----- MATERIAL -----

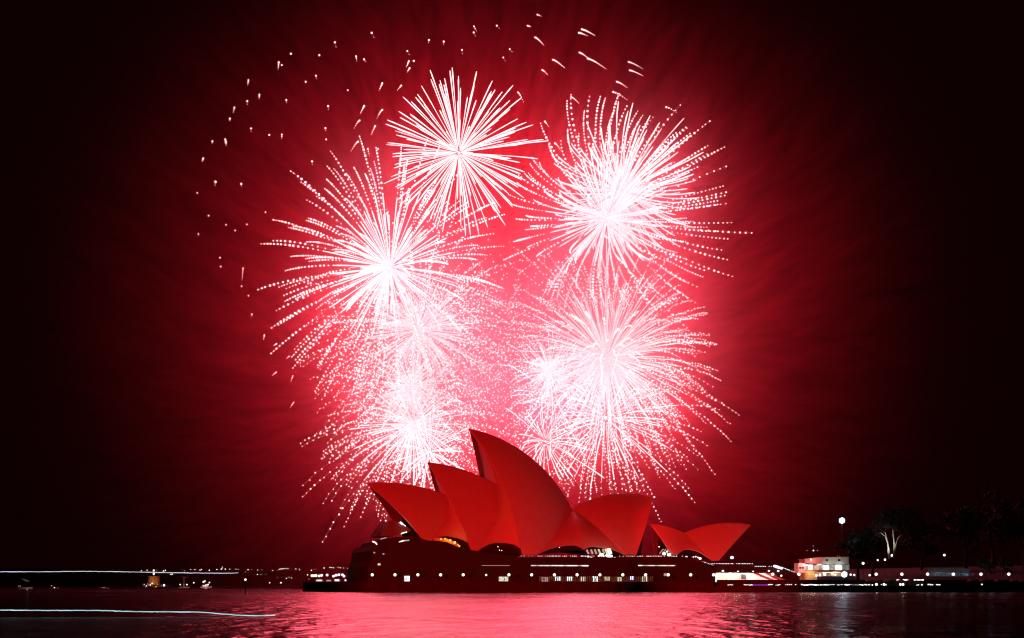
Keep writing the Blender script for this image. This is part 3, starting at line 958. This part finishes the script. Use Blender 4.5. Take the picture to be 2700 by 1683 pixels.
# kiosks and lights on the northern quay tip
def kiosk(x0, x1, y0, y1, Y, lab, wall, pane):
    a, b = W(x0, y1, Y), W(x1, y0, Y)
    root = empty('kiosk', ((a.x + b.x) / 2, Y, a.z)); wd = (b.x - a.x) / 2; h = b.z - a.z
    tag(root, lab, 'kiosk', 'kiosks at the quay tip')
    m_ = MB(); m_.box(-wd, wd, 0, 2.4, 0, h * .75); m_.build('wall', M[wall], root)
    m_ = MB(); m_.add([(-wd - .3, -.5, h * .78), (wd + .3, -.5, h * .78), (wd + .3, 2.8, h * .78), (-wd - .3, 2.8, h * .78), (0, 1.1, h)], [(3, 2, 1, 0), (0, 1, 4), (1, 2, 4), (2, 3, 4), (3, 0, 4)])
    m_.build('roof', M['canvas'], root)
    m_ = MB(); m_.box(-wd * .8, wd * .8, -.08, -.02, h * .2, h * .65); m_.build('serving_window', M[pane], root)
kiosk(832, 851, 1526, 1534.5, 625, 'low wide kiosk with two bright bands at the quay tip', 'white_paint', 'strip')
kiosk(859, 874, 1527, 1534.5, 622, 'dim red kiosk at the quay tip between two bright ones', 'pink_paint', 'bulb_dim')
kiosk(881, 896, 1525, 1534.5, 620, 'bright white kiosk nearest the lamp cluster at the quay tip', 'white_paint', 'pane_white')
kiosk(943, 956, 1524, 1534.5, 618, 'violet glowing kiosk beside the dark podium end', 'purple_paint', 'bulb_violet')

# festoon of small lights and table lamps on the lower walk
fest = empty('festoon_lights', W(1920, 1542, 563))
tag(fest, 'long string of tiny white lights just above the lower right sea wall', 'string lights')
fp = []
for a, b, n, r in ((1920, 1932, 5, .22), (1962, 1983, 9, .2), (2026, 2036, 4, .24), (2046, 2056, 4, .2), (2072, 2086, 4, .26), (2098, 2098, 1, .2), (2114, 2126, 4, .3), (2128, 2158, 14, .26), (2164, 2184, 7, .28), (2188, 2198, 3, .22),
                   (2208, 2222, 5, .18), (2228, 2240, 5, .3), (2246, 2262, 4, .16), (2266, 2292, 8, .26), (2300, 2336, 4, .25), (2418, 2422, 2, .22), (2431, 2431, 1, .36), (2448, 2459, 3, .3), (2469, 2478, 4, .25)):
    for i in range(n):
        fp.append((a + (b - a) * i / max(1, n - 1), 1542.3 + random.uniform(-.9, .9), r * random.uniform(.55, 1.0)))
fo = fest.location
cab = MB(); cab.tube([W(x, 1541.6, 563) - fo for x in np.linspace(1918, 2480, 40)], .03, 4); cab.build('cable', M['metal'], fest)
for x, y, r in fp[:98]:
    mb = MB(); mb.ball((0, 0, 0), r, sx=1.2); mb.build('bulb', M['bulb'], fest, loc=W(x, y, 563) - fo)
mb = MB(); mb.tube([W(x, 1542.8, 563.3) - fo for x in (1985, 1995, 2005, 2024)], .12, 5); mb.build('violet_strip', M['bulb_violet'], fest)
fest2 = empty('festoon_lights', W(2366, 1529.5, 578))
tag(fest2, 'short double string of lights on the wall above the lower walk', 'string lights')
fo = fest2.location
for a, b, n in ((2365, 2398, 13), (2411, 2434, 9)):
    cab = MB(); cab.tube([W(a, 1529.6, 578) - fo, W(b, 1529.6, 578) - fo], .03, 4); cab.build('cable', M['metal'], fest2)
    for i in range(n):
        mb = MB(); mb.ball((0, 0, 0), random.uniform(.16, .3)); mb.build('bulb', M['bulb'], fest2, loc=W(a + (b - a) * i / (n - 1), 1529.5, 577.8) - fo)

# umbrellas on the lower walk
def make_umbrella():
    root = empty('umbrella', (0, 0, 0))
    m_ = MB(); m_.lathe([(1.9, 2.0), (1.0, 2.5), (.1, 2.95), (.02, 3.05)], n=8); m_.build('canopy', M['canvas'], root)
    m_ = MB(); m_.tube([(0, 0, 0), (0, 0, 2.9)], .05, 6); m_.lathe([(.35, 0), (.35, .08), (.06, .12)], n=10); m_.build('pole', M['metal'], root)
    return root
um = make_umbrella()
us = [2292, 2311, 2340, 2376, 2400, 2560, 2592, 2632, 2672, 2696]
for i, x in enumerate(us):
    o = um if i == 0 else copy_tree(um)
    o.location = (X(x, 568), 568, 2.3)
    tag(o, f'red patio umbrella on the lower walk, {nth(i)} from the left', 'umbrella', 'patio umbrellas on the lower walk')
for i, (x, r) in enumerate(((2311, .55), (2331, .5), (2374, .5), (2381, .5), (2589, .3))):
    root = empty('table_lamp', (X(x, 566), 566, 2.3)); tag(root, f'bright lamp on a table below the umbrellas, {nth(i)} from the left', 'lamp', 'table lamps below the umbrellas')
    m_ = MB(); m_.tube([(0, 0, 0), (0, 0, .5)], .05, 6); m_.lathe([(.25, 0), (.25, .05)], n=8); m_.build('lamp_stem', M['metal'], root)
    m_ = MB(); m_.ball((0, 0, .75), r); m_.build('lamp_bulb', M['bulb'], root)
    if i in (0, 3):
        lamp('POINT', 'lamp_light', (0, 0, 1.3), (1, .7, .4), 350, .3, root)

# ------------------------------------------------------------------ pavilion at the right
YB = 604
def B_(px, py, dy=0): return W(px, py, YB) + Vector((0, dy, 0))
pv = empty('pavilion', (X(2170, YB), YB, 4))
tag(pv, 'two storey pavilion with red and grey upper cladding and bright shopfront below', 'building')
po = pv.location
def pbox(name, mat, x0, x1, y0, y1, d0, d1):
    a, b = B_(x0, y1) - po, B_(x1, y0) - po
    m_ = MB(); m_.box(a.x, b.x, d0, d1, a.z, b.z); return m_.build(name, M[mat], pv)
def ppoly(name, mat, pts, d0, d1):
    m_ = MB(); m_.prism([((B_(x, y) - po).x, (B_(x, y) - po).z) for x, y in pts], d0, d1); return m_.build(name, M[mat], pv)
ppoly('upper_wall', 'grey_paint', [(2168, 1489), (2168, 1471), (2238, 1470), (2238, 1489)], 0, 12)
ppoly('upper_cladding', 'pink_paint', [(2122, 1485), (2122, 1475.5), (2167.6, 1471), (2167.6, 1488)], -.3, 12)
ppoly('roof', 'orange_paint', [(2120, 1475), (2168, 1470.4), (2240, 1469.6), (2240, 1468.8), (2168, 1469.4), (2120, 1474)], -.8, 12.5)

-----

### YOUR OBJECTIVE
Every line above should be repeated exactly; pictures stay out of the copy.

### EXPECTED ANSWER
Keep writing the Blender script for this image. This is part 3, starting at line 958. This part finishes the script. Use Blender 4.5. Take the picture to be 2700 by 1683 pixels.
# kiosks and lights on the northern quay tip
def kiosk(x0, x1, y0, y1, Y, lab, wall, pane):
    a, b = W(x0, y1, Y), W(x1, y0, Y)
    root = empty('kiosk', ((a.x + b.x) / 2, Y, a.z)); wd = (b.x - a.x) / 2; h = b.z - a.z
    tag(root, lab, 'kiosk', 'kiosks at the quay tip')
    m_ = MB(); m_.box(-wd, wd, 0, 2.4, 0, h * .75); m_.build('wall', M[wall], root)
    m_ = MB(); m_.add([(-wd - .3, -.5, h * .78), (wd + .3, -.5, h * .78), (wd + .3, 2.8, h * .78), (-wd - .3, 2.8, h * .78), (0, 1.1, h)], [(3, 2, 1, 0), (0, 1, 4), (1, 2, 4), (2, 3, 4), (3, 0, 4)])
    m_.build('roof', M['canvas'], root)
    m_ = MB(); m_.box(-wd * .8, wd * .8, -.08, -.02, h * .2, h * .65); m_.build('serving_window', M[pane], root)
kiosk(832, 851, 1526, 1534.5, 625, 'low wide kiosk with two bright bands at the quay tip', 'white_paint', 'strip')
kiosk(859, 874, 1527, 1534.5, 622, 'dim red kiosk at the quay tip between two bright ones', 'pink_paint', 'bulb_dim')
kiosk(881, 896, 1525, 1534.5, 620, 'bright white kiosk nearest the lamp cluster at the quay tip', 'white_paint', 'pane_white')
kiosk(943, 956, 1524, 1534.5, 618, 'violet glowing kiosk beside the dark podium end', 'purple_paint', 'bulb_violet')

# festoon of small lights and table lamps on the lower walk
fest = empty('festoon_lights', W(1920, 1542, 563))
tag(fest, 'long string of tiny white lights just above the lower right sea wall', 'string lights')
fp = []
for a, b, n, r in ((1920, 1932, 5, .22), (1962, 1983, 9, .2), (2026, 2036, 4, .24), (2046, 2056, 4, .2), (2072, 2086, 4, .26), (2098, 2098, 1, .2), (2114, 2126, 4, .3), (2128, 2158, 14, .26), (2164, 2184, 7, .28), (2188, 2198, 3, .22),
                   (2208, 2222, 5, .18), (2228, 2240, 5, .3), (2246, 2262, 4, .16), (2266, 2292, 8, .26), (2300, 2336, 4, .25), (2418, 2422, 2, .22), (2431, 2431, 1, .36), (2448, 2459, 3, .3), (2469, 2478, 4, .25)):
    for i in range(n):
        fp.append((a + (b - a) * i / max(1, n - 1), 1542.3 + random.uniform(-.9, .9), r * random.uniform(.55, 1.0)))
fo = fest.location
cab = MB(); cab.tube([W(x, 1541.6, 563) - fo for x in np.linspace(1918, 2480, 40)], .03, 4); cab.build('cable', M['metal'], fest)
for x, y, r in fp[:98]:
    mb = MB(); mb.ball((0, 0, 0), r, sx=1.2); mb.build('bulb', M['bulb'], fest, loc=W(x, y, 563) - fo)
mb = MB(); mb.tube([W(x, 1542.8, 563.3) - fo for x in (1985, 1995, 2005, 2024)], .12, 5); mb.build('violet_strip', M['bulb_violet'], fest)
fest2 = empty('festoon_lights', W(2366, 1529.5, 578))
tag(fest2, 'short double string of lights on the wall above the lower walk', 'string lights')
fo = fest2.location
for a, b, n in ((2365, 2398, 13), (2411, 2434, 9)):
    cab = MB(); cab.tube([W(a, 1529.6, 578) - fo, W(b, 1529.6, 578) - fo], .03, 4); cab.build('cable', M['metal'], fest2)
    for i in range(n):
        mb = MB(); mb.ball((0, 0, 0), random.uniform(.16, .3)); mb.build('bulb', M['bulb'], fest2, loc=W(a + (b - a) * i / (n - 1), 1529.5, 577.8) - fo)

# umbrellas on the lower walk
def make_umbrella():
    root = empty('umbrella', (0, 0, 0))
    m_ = MB(); m_.lathe([(1.9, 2.0), (1.0, 2.5), (.1, 2.95), (.02, 3.05)], n=8); m_.build('canopy', M['canvas'], root)
    m_ = MB(); m_.tube([(0, 0, 0), (0, 0, 2.9)], .05, 6); m_.lathe([(.35, 0), (.35, .08), (.06, .12)], n=10); m_.build('pole', M['metal'], root)
    return root
um = make_umbrella()
us = [2292, 2311, 2340, 2376, 2400, 2560, 2592, 2632, 2672, 2696]
for i, x in enumerate(us):
    o = um if i == 0 else copy_tree(um)
    o.location = (X(x, 568), 568, 2.3)
    tag(o, f'red patio umbrella on the lower walk, {nth(i)} from the left', 'umbrella', 'patio umbrellas on the lower walk')
for i, (x, r) in enumerate(((2311, .55), (2331, .5), (2374, .5), (2381, .5), (2589, .3))):
    root = empty('table_lamp', (X(x, 566), 566, 2.3)); tag(root, f'bright lamp on a table below the umbrellas, {nth(i)} from the left', 'lamp', 'table lamps below the umbrellas')
    m_ = MB(); m_.tube([(0, 0, 0), (0, 0, .5)], .05, 6); m_.lathe([(.25, 0), (.25, .05)], n=8); m_.build('lamp_stem', M['metal'], root)
    m_ = MB(); m_.ball((0, 0, .75), r); m_.build('lamp_bulb', M['bulb'], root)
    if i in (0, 3):
        lamp('POINT', 'lamp_light', (0, 0, 1.3), (1, .7, .4), 350, .3, root)

# ------------------------------------------------------------------ pavilion at the right
YB = 604
def B_(px, py, dy=0): return W(px, py, YB) + Vector((0, dy, 0))
pv = empty('pavilion', (X(2170, YB), YB, 4))
tag(pv, 'two storey pavilion with red and grey upper cladding and bright shopfront below', 'building')
po = pv.location
def pbox(name, mat, x0, x1, y0, y1, d0, d1):
    a, b = B_(x0, y1) - po, B_(x1, y0) - po
    m_ = MB(); m_.box(a.x, b.x, d0, d1, a.z, b.z); return m_.build(name, M[mat], pv)
def ppoly(name, mat, pts, d0, d1):
    m_ = MB(); m_.prism([((B_(x, y) - po).x, (B_(x, y) - po).z) for x, y in pts], d0, d1); return m_.build(name, M[mat], pv)
ppoly('upper_wall', 'grey_paint', [(2168, 1489), (2168, 1471), (2238, 1470), (2238, 1489)], 0, 12)
ppoly('upper_cladding', 'pink_paint', [(2122, 1485), (2122, 1475.5), (2167.6, 1471), (2167.6, 1488)], -.3, 12)
ppoly('roof', 'orange_paint', [(2120, 1475), (2168, 1470.4), (2240, 1469.6), (2240, 1468.8), (2168, 1469.4), (2120, 1474)], -.8, 12.5)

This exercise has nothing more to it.